Marquesa del Choripán dijo...

"La música preexiste y se anticipa a toda lengua que prorrumpe lógicamente, que se articula en los modismos del habla". Concedo. Pero no me parece que exista un lenguaje musical: El lenguaje está formado por signos y un signo es algo que hace referencia a otra cosa. Ahora bien, si la música es lo primero en nosotros, ¿cómo podría ser lenguaje, ésto es, ser signo de otra cosa anterior a ella misma? Nietzsche nos habla de "lo Uno primordial", que es el dolor y la contradicción esenciales en el individuo y la música es una réplica de este Uno primordial; sin embargo advierte que aquella es "a-conceptual y a-figurativa" y, por tanto, no es simbólica, no es lenguaje, porque no es un signo que hace referencia a nuestro dolor, sino que es una copia del mismo y, por ser lo Uno, lo primero, es anterior a todo. Por eso, me parece, la música no puede ser lenguaje porque en ese caso tendría que significar a algo que sea anterior a ella, así como el concepto significa a la palabra y ésta a la "cosa" concreta. La música es esta "cosa" concreta en nosotros, que no puede significar a otro objeto y que tampoco puede ser significada porque el lenguaje, al ser apolíneo y, por ende, moverse en el ámbito de la apariencia, jamás podrá expresar todo lo que sentimos.
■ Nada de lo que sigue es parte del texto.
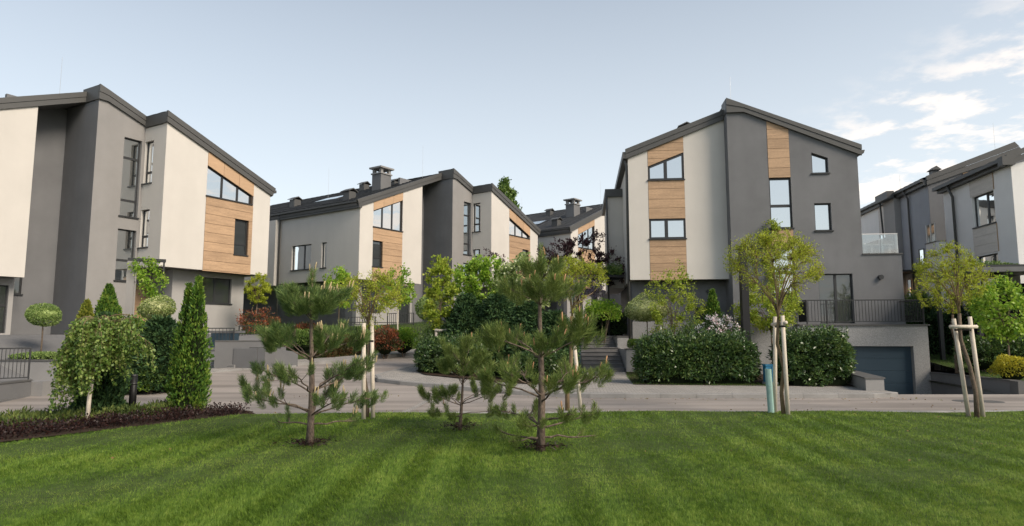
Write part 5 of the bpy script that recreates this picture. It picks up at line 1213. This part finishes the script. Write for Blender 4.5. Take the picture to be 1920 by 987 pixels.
# vine over the pergola
def vine():
    n = 8200; x = rng.uniform(-.1, 1.3, n); z = rng.uniform(1.9, ht(482, 24), n); y = rng.normal(size=n) * .12
    t = empty('climbing_vine', (pg.x, pg.y, 0), 'bright green vine climbing the pergola at the left entrance', 'vine', None, math.radians(25))
    keep = rng.uniform(0, 1, n) < np.clip(1.25 - (np.abs(x - .60 - .16*np.sin(z*2.3) - .09*np.sin(z*7)) / (.30 + .16*np.sin(z*1.7 + 1)))**2 * .75, 0, 1) * (.55 + .45*np.sin(x*9 + z*6))
    c = np.stack([x, y - .05, z], 1)[keep]; m = len(c); d = rdir(m); d[:, 2] -= .6; d[:, 1] -= .4
    objq('foliage', leafq(c, d, .10, .06), L['bright'], t)
    mb = MB()
    for k in range(4): mb.tube([(.4 + .12*k, 0, .9), (.45 + .1*k, .03, 2.4), (.35 + .15*k, 0, 4.4)], [.02, .014, .008], 5)
    mb.build('stems', M['bark'], t)
vine()
tree('globe_tree', 'small olive globe tree in the gap beside the middle house', (dep(481, 600, 30.0).x, 30.0, 1.35), 1.75, .04, 2.45, (.62, .62, .72), (8, 36, 120), dict(ac, n=3600, ln=.075, wd=.045), 'bark', 'tree', 'budding globe trees', .15)
shrub('red_shrub', 'loose red-leaved shrub behind the far retaining wall', (dep(486, 610, 29.2).x, 29.2, 1.2), (.95, .6, .80), 1700, .11, .05, 'red', lump=.55, core=0, cz=.8)
shrub('red_shrub', 'second red-leaved shrub behind the left pine top', (dep(575, 610, 29.6).x, 29.6, 1.0), (.6, .5, .55), 1800, .11, .05, 'red', lump=.35, core=.5, cz=.7)
shrub('red_shrub', 'bushy red and green photinia by the far pavement', (dep(722, 640, 27.6).x, 27.6, .6), (.66, .55, .72), 3600, .09, .045, 'red', lump=.3, core=.6)
hedge('brown_hedge', 'brownish green hedge along the far pavement behind the left stakes', (dep(598, 650, 26.6).x, 26.6, .58), (2.35, .8, 1.0), 7000, 'brownhedge', .09, .045, math.radians(48), lump=.2)
shrub('green_shrub', 'round green shrub left of the far brown hedge', (dep(566, 640, 27.0).x, 27.0, .9), (.75, .6, .55), 2600, .09, .05, 'green', lump=.25)
shrub('green_shrub', 'green shrub between the photinia and the planted island', (dep(757, 640, 28.3).x, 28.3, .7), (.6, .6, .7), 2600, .09, .05, 'bright', lump=.25)
tree('young_tree', 'thin young tree with light leaves right of the left pine', (dep(634, 640, 28.5).x, 28.5, .9), 2.0, .035, 2.9, (.75, .75, .8), (7, 30, 90), dict(n=2400, ln=.12, wd=.085, mat='bright', spread=.06), 'bark', 'tree', None, .3)
tree('young_tree', 'light green young tree beside the middle house door', (dep(745, 640, 31.5).x, 31.5, 1.2), 1.7, .04, 2.6, (.85, .85, .95), (7, 30, 90), dict(n=2400, ln=.12, wd=.085, mat='bright', spread=.06), 'stake', 'tree', None, .3)
shrub('green_shrub', 'low green shrub before the middle house railing', (dep(690, 640, 29.6).x, 29.6, .9), (1.3, .6, .5), 2800, .09, .05, 'green', lump=.3)

# planted island
b = dep(825, 660, 23.6); zb_ = zr(b.x, b.y) + .12
tree('young_maple', 'slender light green tree held in a small stake frame on the island', (b.x, b.y, zb_), 1.75, .03, 2.75 - zb_*.0, (.58, .55, 1.15), (9, 36, 110), dict(n=3600, ln=.115, wd=.085, mat='lime', spread=.05), 'bark', 'tree', None, .35, zmin=1.2)
stakes('small stake frame with crossbar on the planted island', [((dep(818, 660, 23.3).x, 23.3, zb_), dep(818, 617, 23.3)), ((dep(837, 660, 23.3).x, 23.3, zb_), dep(837, 617, 23.3))], (dep(815, 620, 23.25), dep(840, 620, 23.25)), r=.05)
tg2 = empty('tree_guard', (dep(832, 660, 23.1).x, 23.1, zb_), 'pale green tree guard inside the small stake frame', 'tree guard')
MB().tube([(0,0,.0),(0,0,.95)], .075, 10).build('tube', M['teal'], tg2, True); MB().tube([(0,0,.7),(0,0,.73)], .085, 10).build('tie', M['teal'], tg2)
hedge('laurel_hedge', 'clipped dark hedge with loose top at the tip of the island', (-3.55, 21.75, zr(-3.3, 22) + .12), (2.5, 1.9, 1.12), 11000, 'laurel', .085, .04, math.radians(-16), .14, shoots=90)
hedge('loose_hedge', 'taller loose green hedge behind the clipped island hedge', (-3.5, 23.5, zr(-3.3, 24) + .12), (3.2, 1.5, 1.35), 8000, 'green', .09, .04, math.radians(-6), .35, shoots=160)
topiary('topiary_tree', 'round green topiary behind the slender island tree', (dep(806, 600, 27.0).x, 27.0, .6), 1.75, (.55, .55, .5), 2600, 'varieg2', .07, .045, flat=False)
b = dep(905, 600, 26.5)
tree('maple_tree', 'bright green leafy tree behind the island conifers', (b.x, b.y, .5), 1.6, .06, 3.15, (1.2, 1.1, 1.35), (10, 44, 150), dict(n=7800, ln=.13, wd=.10, mat='bright', spread=.08), 'bark', 'tree', None, .32, zmin=1.6)
for px, Y, h, r, lab, mt in ((874, 23.4, 2.75, .85, 'dark feathery conifer on the island nearest the stake frame', 'dark'), (932, 23.0, 2.85, .95, 'dark feathery conifer on the island left of the right pine trunk', 'dark'), (992, 22.8, 2.65, .9, 'dark feathery conifer on the island behind the right pine trunk', 'dark'), (1040, 22.6, 2.35, .75, 'dark feathery conifer on the island beside the single stake', 'dark')):
    conifer('feathery_conifer', lab, (dep(px, 650, Y).x, Y, zr(dep(px, 650, Y).x, Y) + .12), h, r, 9500, mt, ln=.17, wd=.055, up=.15, lump=.22, prof=lambda t: np.clip(1 - np.clip((t-.35)/.72, 0, 1)**2, .06, 1), group='feathery conifers on the island')
hedge('laurel_hedge', 'low dark laurel hedge at the island kerb behind the right pine', (-.2, 20.9, .17), (2.4, 1.3, .95), 7000, 'laurel', .085, .04, 0, .16)
conifer('arborvitae', 'narrow arborvitae below the bright green tree', (dep(892, 600, 25.6).x, 25.6, .5), ht(548, 25.6) - .5, .5, 4200, 'arbor', group='arborvitae columns')
b = dep(985, 600, 26.0)
tree('viburnum', 'pale flowering viburnum behind the right pine', (b.x, b.y, .4), 1.5, .05, 3.35, (1.35, 1.0, 1.25), (10, 44, 150), dict(n=8000, ln=.11, wd=.085, mat='pale', spread=.09), 'bark', 'tree', None, .3, zmin=1.5)
b = dep(1085, 600, 32.0)
tree('plum_tree', 'dark purple leaved plum tree before the farthest house', (b.x, b.y, 1.2), 2.2, .06, 3.9, (2.1, 1.3, 1.45), (10, 48, 170), dict(n=7500, ln=.12, wd=.075, mat='purple', spread=.05, along=1.2), 'bark', 'tree', None, .4, zmin=2.5)
b = dep(935, 600, 31.0)
tree('plum_tree', 'thin purple leaved plum at the middle house corner', (b.x, b.y, 1.0), 2.0, .05, 3.6, (1.3, .9, 1.1), (6, 20, 55), dict(n=1500, ln=.10, wd=.06, mat='purple', spread=.05, along=1.2), 'bark', 'tree', None, .4, zmin=2.3)
# wisteria pergola beside the steps
wp_ = dep(1140, 520, 30.3)
wt_ = empty('wisteria_pergola', (wp_.x - .9, 30.3, 1.59), 'dark pergola overgrown with wisteria beside the right house', 'pergola')
zt_ = ht(520, 30.3) - 1.59
for x, y in ((-.4, 0), (-.4, 1.8)): MB().box(x-.06, x+.06, y-.06, y+.06, -.1, zt_).build('post', M['iron'], wt_)
for k in range(4): MB().box(-.6, 1.7, .1 + .5*k, .2 + .5*k, zt_, zt_ + .12).build('beam', M['iron'], wt_)
wv = empty('wisteria', (wp_.x - .9, 30.3, 1.59), 'wisteria with lilac flowers hanging from the pergola', 'climber')
n = 4200; c = np.stack([rng.uniform(-.9, 1.6, n), rng.uniform(-.2, 1.8, n), zt_ + .15 + np.abs(rng.normal(size=n)) * .22], 1); objq('foliage', leafq(c, rdir(n) + np.array([0,0,.2]), .12, .06), L['green'], wv)
n = 2600; c = np.stack([rng.uniform(-1.3, .7, n), rng.uniform(-.25, 1.0, n), zt_ - rng.uniform(0, 1, n)**1.5 * 1.0 + .1], 1); objq('flowers', leafq(c, rdir(n) - np.array([0,0,.7]), .09, .06), L['lilac'], wv)
shrub('lime_shrub', 'light green shrub hanging over the steps beside the pergola', (dep(1135, 600, 29.2).x - .15, 29.2, 1.1), (.8, .6, .75), 2400, .10, .07, 'bright', lump=.35, core=.4, cz=1.45)
hedge('evergreen_hedge', 'dark evergreen hedge at the top of the stone steps', (dep(1098, 620, 32.5).x, 32.5, 1.59), (2.2, 1.0, 1.25), 6500, 'laurel', .09, .045, 0, .22)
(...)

Me parece que la música es más bien la réplica de un estado, un sentimiento o un instinto antes que un lenguaje. Sea lo que fuere, en todo caso, en mi opinión, es no-simbólica. En este sentido, al hablar de la música como lenguaje la estaríamos definiendo en términos apolíneos, por lo que estaríamos cometiendo anacronismo, pues lo simbólico es propio de Apolo, y lo dionisiaco (la música) le precede.